§ **GIVEN EXERCISE**
Leave out the pictures and restate the rest of the data exactly.

§ **DATA LINES**
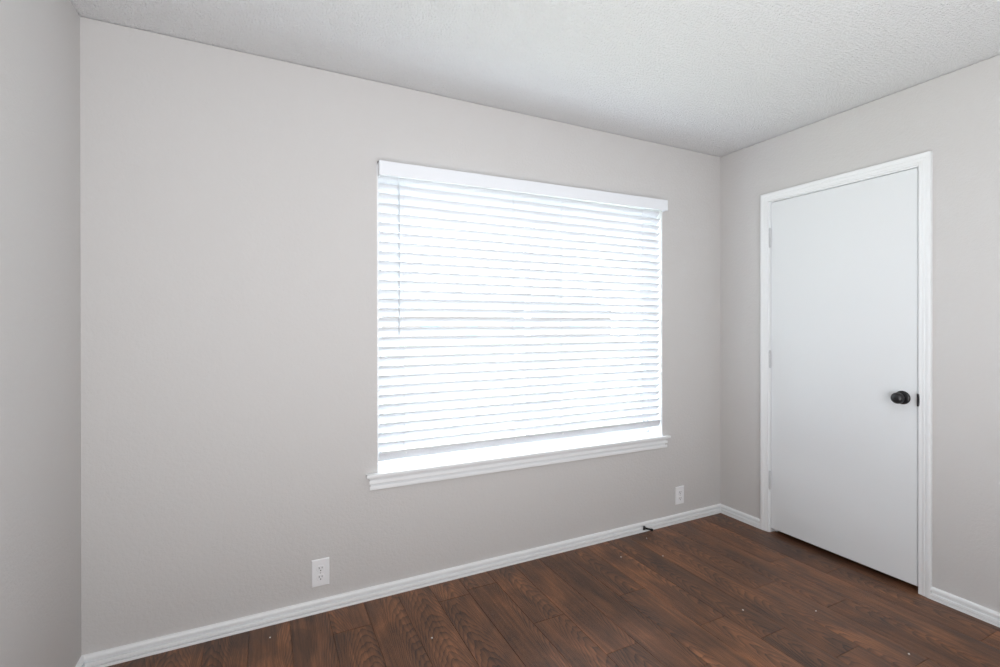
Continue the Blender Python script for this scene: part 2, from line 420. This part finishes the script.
# ------------------------------------------------------------------ outlets
def outlet(xc, zc, w, h, label):
    r = tag(empty('wall_outlet', (xc, W, zc)), label, 'outlet', 'wall outlets above the baseboard')
    bm = bmesh.new(); e = .0040
    loft(bm, [[(xc+sx*(w/2-i), W-d, zc+sz*(h/2-i)) for sx, sz in ((-1, -1), (1, -1), (1, 1), (-1, 1))] for i, d in ((0, 0), (0, .0022), (.0016, .0048), (e, .0060))])
    part('cover_plate', bm, m_plate, r)
    for s in (1, -1):
        cz_ = zc+s*.0195; bm = bmesh.new(); out = []
        for i in range(36):
            a = 2*math.pi*i/36; x = .0172*math.cos(a); z = max(-.0140, min(.0140, .0172*math.sin(a))); out.append((x, z))
        loft(bm, [[(xc+x*k, W-d, cz_+z*k) for x, z in out] for k, d in ((1, .0055), (1, .0072), (.96, .0080))])
        rc = part('receptacle', bm, m_plate, r, smooth=True)
        for x0, x1, z0, z1 in ((-.0076, -.0050, -.001, .0080), (.0050, .0074, .0002, .0072)):
            bm = bmesh.new(); box(bm, xc+x0, xc+x1, W-.0083, W-.0070, cz_+z0, cz_+z1); part('slot', bm, m_slot, rc)
        bm = bmesh.new(); lathe(bm, [(0, .0026), (.0013, .0026)], (xc, W-.0070, cz_-.0078), (0, -1, 0), 12); part('slot', bm, m_slot, rc)
    bm = bmesh.new(); lathe(bm, [(0, .0034), (.0010, .0032), (.0014, .0020)], (xc, W-.0059, zc), (0, -1, 0), 16); part('screw', bm, m_screw, r, smooth=True)
outlet(.2290, .1748, .0755, .1215, 'white duplex wall outlet with dark slots, low on the wall left of the window')
outlet(2.4335, .1745, .0735, .1140, 'white duplex wall outlet near the room corner, right of the window')

# ------------------------------------------------------------------ door stop on the baseboard
ds = tag(empty('door_stop', (2.117, W-.0118, .0260)), 'small black door stop screwed into the white baseboard under the window', 'door stop')
p0 = Vector((2.1170, W-.0110, .0250)); ax = Vector((.60, -.80, -.08)).normalized()
bm = bmesh.new(); lathe(bm, [(0, .0125), (.003, .0130), (.008, .0115), (.013, .0070), (.016, .0050)], p0, ax, 24); part('base', bm, m_black, ds, smooth=True)
bm = bmesh.new(); pr = [(.012, .0058)]
for i in range(14): pr += [(.014+i*.0022, .0062), (.0151+i*.0022, .0050)]
lathe(bm, pr+[(.046, .0056)], p0, ax, 16); part('spring', bm, m_rubber, ds, smooth=True)
bm = bmesh.new(); lathe(bm, [(.044, .0066), (.046, .0080), (.056, .0082), (.059, .0066)], p0, ax, 20); part('rubber_tip', bm, m_rubber, ds, smooth=True)

# ------------------------------------------------------------------ specks of paint on the floor
chips = [(.0227, 2.1954, .0042, 'floor left of the wall outlet, near the baseboard'), (.6202, 1.8967, .0045, 'wood grain arches below the window left end'),
         (1.7757, 2.0936, .0050, 'floor left of the door stop'), (1.9927, 1.9991, .0048, 'floor in front of the door stop'),
         (2.0700, 2.2080, .0040, 'floor right under the door stop'), (1.9389, 1.4613, .0052, 'open floor between window and door'),
         (2.2259, 1.3110, .0042, 'floor before the middle of the door'), (2.2609, .9792, .0045, 'floor near the bottom right of the photo')]
for x, y, r, where in chips:
    bm = bmesh.new(); n = 7; ring = [(r*random.uniform(.6, 1.1)*math.cos(2*math.pi*i/n), r*random.uniform(.6, 1.1)*math.sin(2*math.pi*i/n)) for i in range(n)]
    loft(bm, [[(a, b, 0) for a, b in ring], [(a*.95, b*.95, .0012) for a, b in ring], [(a*.5, b*.5, .0020) for a, b in ring]])
    o = obj('paint_fleck', bm, m_chip); o.location = (x, y, 0)
    tag(o, 'tiny white fleck of debris, ' + where, 'debris', 'white flecks on the wood floor')

# ------------------------------------------------------------------ outside the window
GZ = -.35
bm = bmesh.new(); box(bm, -30, 40, W+T, 60, GZ-.3, GZ); struct('ground', bm, m_grass)
bm = bmesh.new(); box(bm, -30, 40, 11, 17, GZ, GZ+.02); struct('street', bm, m_road)
hs = tag(empty('house', (14, 38, GZ)), 'low house far outside, only glimpsed as slivers through the blind slats', 'house')
bm = bmesh.new(); box(bm, 1, 31, 38, 46, GZ, GZ+2.6); part('wall', bm, m_brick, hs)
bm = bmesh.new(); loft(bm, [[(x, 37.4, GZ+2.55), (x, 46.6, GZ+2.55), (x, 42, GZ+4.6)] for x in (.5, 31.5)]); part('roof', bm, m_roof, hs)
for x in (4, 11.5, 20, 26):
    bm = bmesh.new(); box(bm, x, x+1.6, 37.94, 38.0, GZ+.9, GZ+2.1); part('window', bm, m_house_window, hs)
bm = bmesh.new(); box(bm, 15.5, 16.5, 37.94, 38.0, GZ, GZ+2.1); part('door', bm, m_house_window, hs)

§ **SOLUTION**
Continue the Blender Python script for this scene: part 2, from line 420. This part finishes the script.
# ------------------------------------------------------------------ outlets
def outlet(xc, zc, w, h, label):
    r = tag(empty('wall_outlet', (xc, W, zc)), label, 'outlet', 'wall outlets above the baseboard')
    bm = bmesh.new(); e = .0040
    loft(bm, [[(xc+sx*(w/2-i), W-d, zc+sz*(h/2-i)) for sx, sz in ((-1, -1), (1, -1), (1, 1), (-1, 1))] for i, d in ((0, 0), (0, .0022), (.0016, .0048), (e, .0060))])
    part('cover_plate', bm, m_plate, r)
    for s in (1, -1):
        cz_ = zc+s*.0195; bm = bmesh.new(); out = []
        for i in range(36):
            a = 2*math.pi*i/36; x = .0172*math.cos(a); z = max(-.0140, min(.0140, .0172*math.sin(a))); out.append((x, z))
        loft(bm, [[(xc+x*k, W-d, cz_+z*k) for x, z in out] for k, d in ((1, .0055), (1, .0072), (.96, .0080))])
        rc = part('receptacle', bm, m_plate, r, smooth=True)
        for x0, x1, z0, z1 in ((-.0076, -.0050, -.001, .0080), (.0050, .0074, .0002, .0072)):
            bm = bmesh.new(); box(bm, xc+x0, xc+x1, W-.0083, W-.0070, cz_+z0, cz_+z1); part('slot', bm, m_slot, rc)
        bm = bmesh.new(); lathe(bm, [(0, .0026), (.0013, .0026)], (xc, W-.0070, cz_-.0078), (0, -1, 0), 12); part('slot', bm, m_slot, rc)
    bm = bmesh.new(); lathe(bm, [(0, .0034), (.0010, .0032), (.0014, .0020)], (xc, W-.0059, zc), (0, -1, 0), 16); part('screw', bm, m_screw, r, smooth=True)
outlet(.2290, .1748, .0755, .1215, 'white duplex wall outlet with dark slots, low on the wall left of the window')
outlet(2.4335, .1745, .0735, .1140, 'white duplex wall outlet near the room corner, right of the window')

# ------------------------------------------------------------------ door stop on the baseboard
ds = tag(empty('door_stop', (2.117, W-.0118, .0260)), 'small black door stop screwed into the white baseboard under the window', 'door stop')
p0 = Vector((2.1170, W-.0110, .0250)); ax = Vector((.60, -.80, -.08)).normalized()
bm = bmesh.new(); lathe(bm, [(0, .0125), (.003, .0130), (.008, .0115), (.013, .0070), (.016, .0050)], p0, ax, 24); part('base', bm, m_black, ds, smooth=True)
bm = bmesh.new(); pr = [(.012, .0058)]
for i in range(14): pr += [(.014+i*.0022, .0062), (.0151+i*.0022, .0050)]
lathe(bm, pr+[(.046, .0056)], p0, ax, 16); part('spring', bm, m_rubber, ds, smooth=True)
bm = bmesh.new(); lathe(bm, [(.044, .0066), (.046, .0080), (.056, .0082), (.059, .0066)], p0, ax, 20); part('rubber_tip', bm, m_rubber, ds, smooth=True)

# ------------------------------------------------------------------ specks of paint on the floor
chips = [(.0227, 2.1954, .0042, 'floor left of the wall outlet, near the baseboard'), (.6202, 1.8967, .0045, 'wood grain arches below the window left end'),
         (1.7757, 2.0936, .0050, 'floor left of the door stop'), (1.9927, 1.9991, .0048, 'floor in front of the door stop'),
         (2.0700, 2.2080, .0040, 'floor right under the door stop'), (1.9389, 1.4613, .0052, 'open floor between window and door'),
         (2.2259, 1.3110, .0042, 'floor before the middle of the door'), (2.2609, .9792, .0045, 'floor near the bottom right of the photo')]
for x, y, r, where in chips:
    bm = bmesh.new(); n = 7; ring = [(r*random.uniform(.6, 1.1)*math.cos(2*math.pi*i/n), r*random.uniform(.6, 1.1)*math.sin(2*math.pi*i/n)) for i in range(n)]
    loft(bm, [[(a, b, 0) for a, b in ring], [(a*.95, b*.95, .0012) for a, b in ring], [(a*.5, b*.5, .0020) for a, b in ring]])
    o = obj('paint_fleck', bm, m_chip); o.location = (x, y, 0)
    tag(o, 'tiny white fleck of debris, ' + where, 'debris', 'white flecks on the wood floor')

# ------------------------------------------------------------------ outside the window
GZ = -.35
bm = bmesh.new(); box(bm, -30, 40, W+T, 60, GZ-.3, GZ); struct('ground', bm, m_grass)
bm = bmesh.new(); box(bm, -30, 40, 11, 17, GZ, GZ+.02); struct('street', bm, m_road)
hs = tag(empty('house', (14, 38, GZ)), 'low house far outside, only glimpsed as slivers through the blind slats', 'house')
bm = bmesh.new(); box(bm, 1, 31, 38, 46, GZ, GZ+2.6); part('wall', bm, m_brick, hs)
bm = bmesh.new(); loft(bm, [[(x, 37.4, GZ+2.55), (x, 46.6, GZ+2.55), (x, 42, GZ+4.6)] for x in (.5, 31.5)]); part('roof', bm, m_roof, hs)
for x in (4, 11.5, 20, 26):
    bm = bmesh.new(); box(bm, x, x+1.6, 37.94, 38.0, GZ+.9, GZ+2.1); part('window', bm, m_house_window, hs)
bm = bmesh.new(); box(bm, 15.5, 16.5, 37.94, 38.0, GZ, GZ+2.1); part('door', bm, m_house_window, hs)